Night came for us, and it began to rain. Then the road disappeared. Well, it seemed that way. Even the finished portions of the North Coast Highway seemingly have no drainage system. The old portions of the highway, and of course the gravel sections of the roadway certainly don't have one.

It was raining hard. At least we were in a car. Jill Dolan, a friend-of-the-blog from Park Ridge, Illinois told me she and her husband rented motorcycles and got caught in a rainstorm on that same highway. They took shelter in a church, a structure with two and a half walls and a few boards for a roof. The "pastor" demanded cash from them for use of the shelter.

Since I couldn't see the road--there was too much water--it was a struggle to stay on the road. By some miracle, I avoided driving into one of those car-eating potholes I viewed on the way to Ocho Rios, but I did find myself driving--against traffic--on the right, that is the wrong side of the road--during the deluge. I couldn't find the left side in the muck, so I honked the horn like a maniac--and the oncoming traffic yielded. A very close call.


Finally, we made it back to Montego Bay. The streets of Mobay had turned into small rivers from the rain--with rocks, mud, and garbage sprinkling the streams. If Montego Bay has a street drainage system, it doesn't work too well.

We made it back to our hotel safe and sound--and without smashing our rental car.

My nerves and blood pressure still may not have recovered from the experience.

Now I know why street "ganja" sales are so prevalent in Montego Bay. The sellers are only trying to calm the nerves of tourists.

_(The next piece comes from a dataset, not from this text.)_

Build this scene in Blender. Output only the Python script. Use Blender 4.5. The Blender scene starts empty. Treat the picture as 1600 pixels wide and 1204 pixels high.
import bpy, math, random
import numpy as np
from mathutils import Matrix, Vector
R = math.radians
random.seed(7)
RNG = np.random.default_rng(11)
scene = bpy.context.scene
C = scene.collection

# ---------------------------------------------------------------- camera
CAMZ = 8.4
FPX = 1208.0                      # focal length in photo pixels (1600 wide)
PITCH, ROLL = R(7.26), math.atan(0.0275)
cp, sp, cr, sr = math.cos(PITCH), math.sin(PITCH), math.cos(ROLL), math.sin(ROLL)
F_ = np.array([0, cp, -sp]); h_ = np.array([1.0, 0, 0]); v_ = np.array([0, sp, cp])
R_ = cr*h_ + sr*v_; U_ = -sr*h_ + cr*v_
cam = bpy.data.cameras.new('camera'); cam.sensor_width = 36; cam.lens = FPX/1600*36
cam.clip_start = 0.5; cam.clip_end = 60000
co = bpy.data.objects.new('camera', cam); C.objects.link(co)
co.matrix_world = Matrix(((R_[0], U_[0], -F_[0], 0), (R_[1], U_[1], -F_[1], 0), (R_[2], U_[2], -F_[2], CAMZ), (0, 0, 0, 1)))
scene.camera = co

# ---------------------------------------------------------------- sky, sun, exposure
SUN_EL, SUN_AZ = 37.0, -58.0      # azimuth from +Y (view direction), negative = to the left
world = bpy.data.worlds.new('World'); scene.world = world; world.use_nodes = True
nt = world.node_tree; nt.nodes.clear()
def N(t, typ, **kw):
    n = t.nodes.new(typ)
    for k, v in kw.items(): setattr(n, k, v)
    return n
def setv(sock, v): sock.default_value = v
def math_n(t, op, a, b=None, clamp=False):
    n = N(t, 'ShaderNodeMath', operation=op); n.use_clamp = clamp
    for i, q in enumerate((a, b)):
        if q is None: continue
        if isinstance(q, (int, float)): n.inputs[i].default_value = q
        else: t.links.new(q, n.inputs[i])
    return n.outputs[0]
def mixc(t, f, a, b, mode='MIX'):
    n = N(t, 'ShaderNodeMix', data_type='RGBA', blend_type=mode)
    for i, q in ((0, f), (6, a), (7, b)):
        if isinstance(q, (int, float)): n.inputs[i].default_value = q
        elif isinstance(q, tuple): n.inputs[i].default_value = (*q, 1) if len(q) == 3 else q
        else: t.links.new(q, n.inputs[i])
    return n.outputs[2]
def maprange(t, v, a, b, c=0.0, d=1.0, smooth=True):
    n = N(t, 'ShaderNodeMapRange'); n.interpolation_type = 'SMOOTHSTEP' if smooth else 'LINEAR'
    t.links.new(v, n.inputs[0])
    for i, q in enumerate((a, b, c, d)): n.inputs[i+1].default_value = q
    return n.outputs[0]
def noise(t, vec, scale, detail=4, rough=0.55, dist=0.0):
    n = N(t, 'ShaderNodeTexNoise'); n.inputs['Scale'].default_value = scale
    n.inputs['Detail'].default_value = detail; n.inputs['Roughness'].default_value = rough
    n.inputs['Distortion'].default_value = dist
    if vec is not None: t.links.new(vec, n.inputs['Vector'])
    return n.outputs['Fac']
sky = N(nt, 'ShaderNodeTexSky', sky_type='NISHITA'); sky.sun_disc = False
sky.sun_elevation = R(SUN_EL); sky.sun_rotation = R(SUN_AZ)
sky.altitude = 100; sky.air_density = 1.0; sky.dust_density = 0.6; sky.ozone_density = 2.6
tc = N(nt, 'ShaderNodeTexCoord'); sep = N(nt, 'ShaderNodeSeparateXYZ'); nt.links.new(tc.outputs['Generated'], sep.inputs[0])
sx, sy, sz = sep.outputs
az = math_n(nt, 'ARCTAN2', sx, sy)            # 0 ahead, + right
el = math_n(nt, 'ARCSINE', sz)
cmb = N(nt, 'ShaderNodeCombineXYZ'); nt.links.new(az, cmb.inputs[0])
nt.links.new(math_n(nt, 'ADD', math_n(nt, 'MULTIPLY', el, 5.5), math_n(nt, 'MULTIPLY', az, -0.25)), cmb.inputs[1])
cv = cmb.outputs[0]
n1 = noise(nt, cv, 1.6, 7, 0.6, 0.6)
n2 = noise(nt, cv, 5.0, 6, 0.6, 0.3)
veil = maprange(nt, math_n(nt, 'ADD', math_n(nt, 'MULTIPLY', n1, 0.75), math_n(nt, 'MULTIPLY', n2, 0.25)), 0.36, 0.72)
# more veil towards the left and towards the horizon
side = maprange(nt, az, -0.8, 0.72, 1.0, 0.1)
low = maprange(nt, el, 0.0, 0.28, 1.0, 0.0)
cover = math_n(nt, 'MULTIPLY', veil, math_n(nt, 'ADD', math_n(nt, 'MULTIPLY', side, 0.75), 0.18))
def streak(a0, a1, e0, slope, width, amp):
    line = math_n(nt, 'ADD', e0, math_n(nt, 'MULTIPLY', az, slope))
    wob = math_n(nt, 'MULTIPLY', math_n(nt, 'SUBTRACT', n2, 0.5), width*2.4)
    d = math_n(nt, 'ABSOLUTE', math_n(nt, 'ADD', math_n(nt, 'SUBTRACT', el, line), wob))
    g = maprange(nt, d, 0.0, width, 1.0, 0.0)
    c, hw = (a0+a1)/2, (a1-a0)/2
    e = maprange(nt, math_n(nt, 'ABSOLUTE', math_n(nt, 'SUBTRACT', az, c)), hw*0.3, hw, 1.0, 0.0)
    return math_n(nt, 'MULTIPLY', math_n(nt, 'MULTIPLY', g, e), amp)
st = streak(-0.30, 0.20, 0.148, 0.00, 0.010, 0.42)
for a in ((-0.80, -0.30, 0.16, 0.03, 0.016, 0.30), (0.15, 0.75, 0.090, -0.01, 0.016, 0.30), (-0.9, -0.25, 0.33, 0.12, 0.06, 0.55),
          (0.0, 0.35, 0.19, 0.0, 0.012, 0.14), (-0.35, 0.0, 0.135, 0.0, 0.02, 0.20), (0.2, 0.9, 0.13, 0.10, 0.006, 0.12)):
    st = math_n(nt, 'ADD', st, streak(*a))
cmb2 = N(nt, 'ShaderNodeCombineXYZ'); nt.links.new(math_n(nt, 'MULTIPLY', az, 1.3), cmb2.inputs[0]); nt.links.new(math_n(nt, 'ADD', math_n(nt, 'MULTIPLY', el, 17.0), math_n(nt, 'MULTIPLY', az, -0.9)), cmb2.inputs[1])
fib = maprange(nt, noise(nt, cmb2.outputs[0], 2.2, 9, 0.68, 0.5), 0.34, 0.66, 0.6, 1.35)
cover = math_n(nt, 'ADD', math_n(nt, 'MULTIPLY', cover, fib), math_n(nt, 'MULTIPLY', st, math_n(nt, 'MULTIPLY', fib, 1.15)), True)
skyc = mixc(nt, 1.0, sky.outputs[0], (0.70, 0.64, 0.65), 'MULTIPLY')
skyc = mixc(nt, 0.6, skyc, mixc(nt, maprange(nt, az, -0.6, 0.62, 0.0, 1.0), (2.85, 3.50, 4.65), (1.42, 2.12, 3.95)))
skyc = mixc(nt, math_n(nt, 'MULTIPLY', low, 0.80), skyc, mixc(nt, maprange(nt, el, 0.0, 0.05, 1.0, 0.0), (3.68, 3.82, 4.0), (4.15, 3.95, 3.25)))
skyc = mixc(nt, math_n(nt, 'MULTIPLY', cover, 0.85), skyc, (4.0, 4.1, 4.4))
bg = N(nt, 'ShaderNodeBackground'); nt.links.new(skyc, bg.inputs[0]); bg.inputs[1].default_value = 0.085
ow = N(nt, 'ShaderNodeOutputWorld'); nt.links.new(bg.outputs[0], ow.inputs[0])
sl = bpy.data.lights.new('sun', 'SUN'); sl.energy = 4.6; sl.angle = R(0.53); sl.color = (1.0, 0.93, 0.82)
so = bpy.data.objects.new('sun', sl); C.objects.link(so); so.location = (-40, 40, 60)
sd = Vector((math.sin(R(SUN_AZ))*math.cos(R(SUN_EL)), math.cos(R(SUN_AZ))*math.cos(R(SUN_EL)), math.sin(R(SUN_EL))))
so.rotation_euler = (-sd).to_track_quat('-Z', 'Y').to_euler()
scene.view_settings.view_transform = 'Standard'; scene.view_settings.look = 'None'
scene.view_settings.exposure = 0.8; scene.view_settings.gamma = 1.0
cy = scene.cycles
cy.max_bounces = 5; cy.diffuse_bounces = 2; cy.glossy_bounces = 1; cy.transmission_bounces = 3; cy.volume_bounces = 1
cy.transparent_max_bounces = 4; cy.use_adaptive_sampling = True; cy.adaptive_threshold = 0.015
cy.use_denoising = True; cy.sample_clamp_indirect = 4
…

In part one of Jamaica, Yo Problem I wrote of the increasing popularity of the all-inclusive resorts on the island, such as Sandals. Resort shuttle buses take the guests around--tourists don't have to drive. Considering the roads, and the persistant haggling as well as the "Mobay hustle" that occurs in Montego Bay, the appeal of the all-inclusives are is clearly obvious.

As I stated several times before, the goal of this series is to ignite a "Travel blogging" boom. I hope it happens.